West Antarctic Ice Sheet Stability:
Glacial Record from the Ohio Range of
the Horlick Mountains in the Bottleneck
Hal Borns*, Aaron Putnam, UMaine
Robert Ackert, Sujoy Mukhopadhyay, Harvard.
December 15, 2004 to February 15, 2005
January 2nd 2005

January 19, 2005

The Mount Schopf Weather Introduces Itself; Flag-route Established; Thoughts on Attachment and Cleanliness

The first day at our new camp was unfortunately a bit relaxed. At 0800h, I was told to go back to bed on account of the 0% snow surface definition. The torturous element, was that we could plainly see Mercer Ridge! But, in order to safely place a flag-route, the definition needs to be good enough to see snow-covered crevasses. So, I dreamed a little more: mostly anxiety-ridden dreams about unfinished schoolwork and financial problems that are (in reality) awaiting me at home.

One thing that I’ve been thinking on recently, is the idea of worldly attachments – and what it is specifically that binds me to ‘home’ in Maine. As Terry Hughes’ ‘Bull-Nye Syndrome’ begins to show its first signs amongst our crew (including me, I’m sure), and the asymptotic end draws near but hasn’t yet arrived, I try to analyze exactly what it is that gives one the itch to depart… When getting down to the necessities, why would anyone ever want to leave this little paradise we have established for ourselves? We have good food, water, warm clothes, and comfortable sleeping quarters. What more does one require? A hot-shower seems nice, but not necessary… It is one of those things that one may romanticize the memory of, and greatly anticipate – but by the time you take the shower, before you know it, the novelty of the greatly romanticized and missed luxury is gone, and you are trapped back in the routine of everyday life.
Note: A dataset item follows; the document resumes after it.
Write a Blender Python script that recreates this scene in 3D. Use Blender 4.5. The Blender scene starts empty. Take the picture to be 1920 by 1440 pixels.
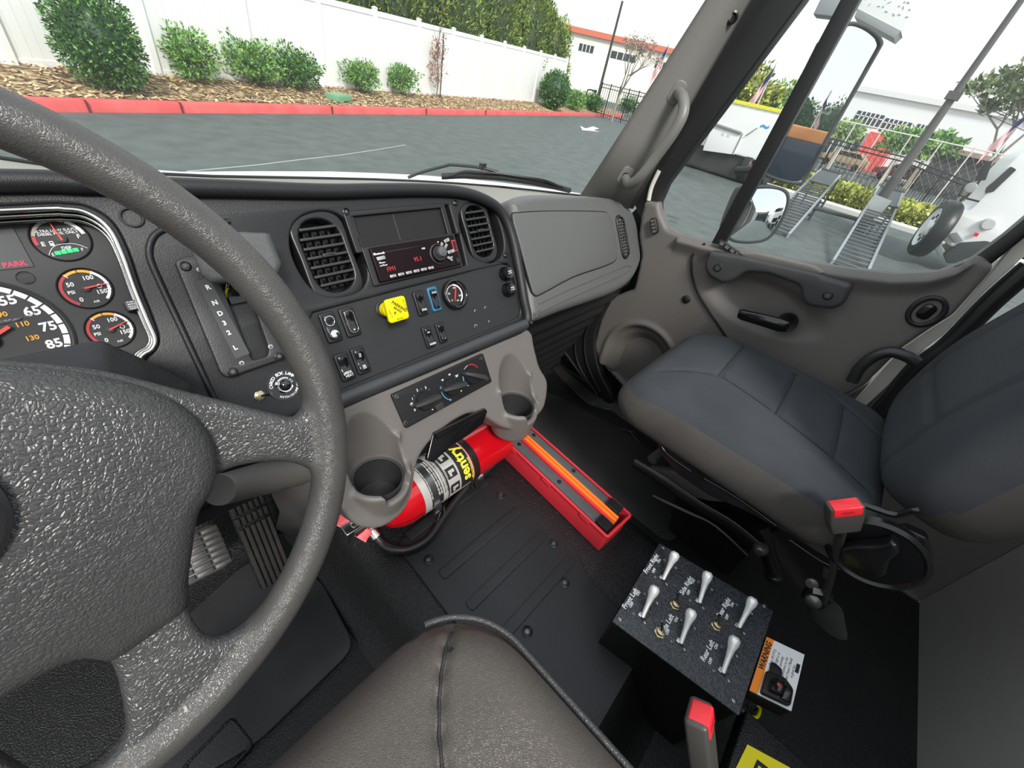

On account of just the raw fact that one needs to remain clean to remain healthy, I feel as if the dry cold here has a very strong cleansing effect, and the body is able to resume its age-old cleansing mechanisms when not constantly bombarded by products. Even after running, when I feel especially clammy in my windproof outfit, one day of hanging the damp clothes will have them dry and smell-free, ready for use! Perhaps I am deluding myself, and I must acknowledge that over time this property of Antarctica doesn’t hold up, but I am sure amazed at nature’s ability to keep one clean.

The only comfort that I truly miss, and look forward to returning to, is running. A huge part of my life involves simply getting lost both in the world and in my mind, and running everyday to heart’s content. It is my form of soma, keeping me placid, free and inspired.

But all in all, the ‘Bull-Nye Syndrome’ seems to be merely a manifestation of the draw towards samsara and the eternal cycle of suffering. When leaving the ice – who is truly happy at home? Isn’t it all a bit melancholy to return, after the novelty has worn off? I find that at this part of my life, I cannot sit still for too long… I love finding new places to build a connection to, and find my niche that I can make my own.

I digress. We spent the day in idleness, waiting for a clearing that might shed some light on the ground. I tried my hand at being a tailor, and sewed a ‘Scott Base’ patch on my pack – I think I need some more practice.

Peter cooked up a tasty meal of pork and pasta, with Sujoy’s recipe applied to the frozen vegetables. As we ate, the sky cleared a bit, and the southern sun cast a light bringing out the definition on the ground. At 2145h, I suggested we go for it and set up a flag-route while we had the window. There was hesitant, but general agreement. So we set out, and flagged a route to the lower moraines deposited by a cirque glacier on the western face of Mercer Ridge. We managed to get around to the edges of some large, rather anomalous crevasses that stood between the ridge and us. We headed southwards to find the ends of the holes, but had to settle with crossing them where they had narrowed a bit, appearing to be at least partially filled with snow. We were glad we waited for the definition to improve when seeing these large crevasses… They were only distinguished from the rest of the white plain by a slight depression in the snow surface, with smaller sastrugi.

Reaching the moraine, we found it to be fascinating – quite different than the ones we had seen below the table. The lithologies were composed of dark red, weathered dolerite boulders, shales imprinted with the petrified Glossopteris trunks, and various bits of sandstone and glistening coal (or ‘black diamonds’ according to Perstrud on Amundsen’s southern journey). It will be a joy to spend more time on these moraines – the environment is truly spectacular! One almost feels a hint of walking through an ancient forest with the plant fossils and petrified wood everywhere you look!

I collected a stratified sandstone pebble, and a classic coarse sandstone conglomerate, placed them in the ski-doo box, and we were off back home. It is now late (after midnight), and I must arise early to prepare for a day of fieldwork. Ah, finally, back to work – hopefully there will be few idle days waiting to reach the outcrop.